* Linus Torvalds <[email protected]> wrote:
> On Thu, 21 Jun 2007, Ingo Molnar wrote:
> >
> > what worries me a bit though is that my patch that made spinlocks
> > equally agressive to that loop didnt solve the hangs!
>
> Your parch kept doing "spin_trylock()", didn't it?
yeah - it changed spin_lock()'s assembly to do a "LOCK BTRL", which is a
trylock which tries to dirty the cacheline. There was a "REP NOP" after
it and a loop back to the "LOCK BTRL".
> That's a read-modify-write thing, and keeps bouncing the cacheline
> back and forth, and together with the fact that even *after* you get
> the spinlock the "wait_for_inactive()" would actually end up looping
> back, releasing it, and re-getting it.
>
> So the problem was that "wait_for_inactive()" kept the lock (because
> it actually *got* it), and looped over getting it, and because it was
> an exclusive cacheline ownership, that implies that somebody else is
> not getting it, and is kept from ever getting it.

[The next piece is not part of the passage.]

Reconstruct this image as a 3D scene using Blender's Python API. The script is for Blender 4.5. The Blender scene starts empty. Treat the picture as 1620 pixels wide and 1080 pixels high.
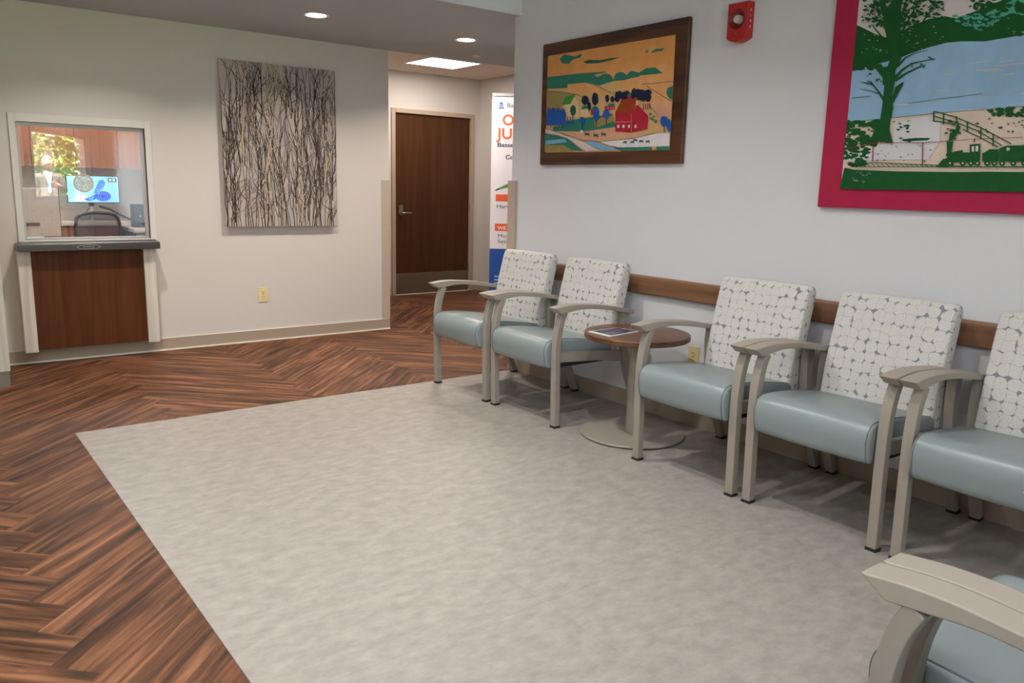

ok, it's not completely clear where exactly the other core was spinning,
but i took it from Miklos' observations that the other core was hanging
in the _very same_ task_rq_lock() - which is a true spinlock as well
that acquires it. So on one core the spin_lock() was starving, on
another one it was always succeeding.
> So trying to use "trylock" doesn't help. It still has all the same bad
> sides - it still gets the lock (getting the lock wasn't the problem:
> _holding_ the lock was the problem), and it still kept the cache line
> for the lock on one core.
so the problem was not the trylock based spin_lock() itself (no matter
how it's structured in the assembly), the problem was actually modifying
the lock and re-modifying it again and again in a very tight
high-frequency loop, and hence not giving it to the other core?
> The only way to avoid lock contention is to avoid any exclusive use at
> all.
yeah - i'm not at all arguing in favor of the BTRL patch i did: i always
liked the 'nicer' inner loop of spinlocks, which could btw also easily
use MONITOR/MWAIT. (my patch is also quite close to what we did in
spinlocks many years ago, so it's more of a step backwards than real
progress.)
So it seems the problem was that if a core kept _truly_ modifying a
cacheline via atomics in a high enough frequency, it could artificially
starve the other core. (which would keep waiting for the cacheline to be
released one day, and which kept the first core from ever making any
progress) To me that looks like a real problem on the hardware side -
shouldnt cacheline ownership be arbitrated a bit better than that?
Up to the point where some external event (perhaps a periodic SMM
related to thermal management) broke the deadlock/livelock scenario?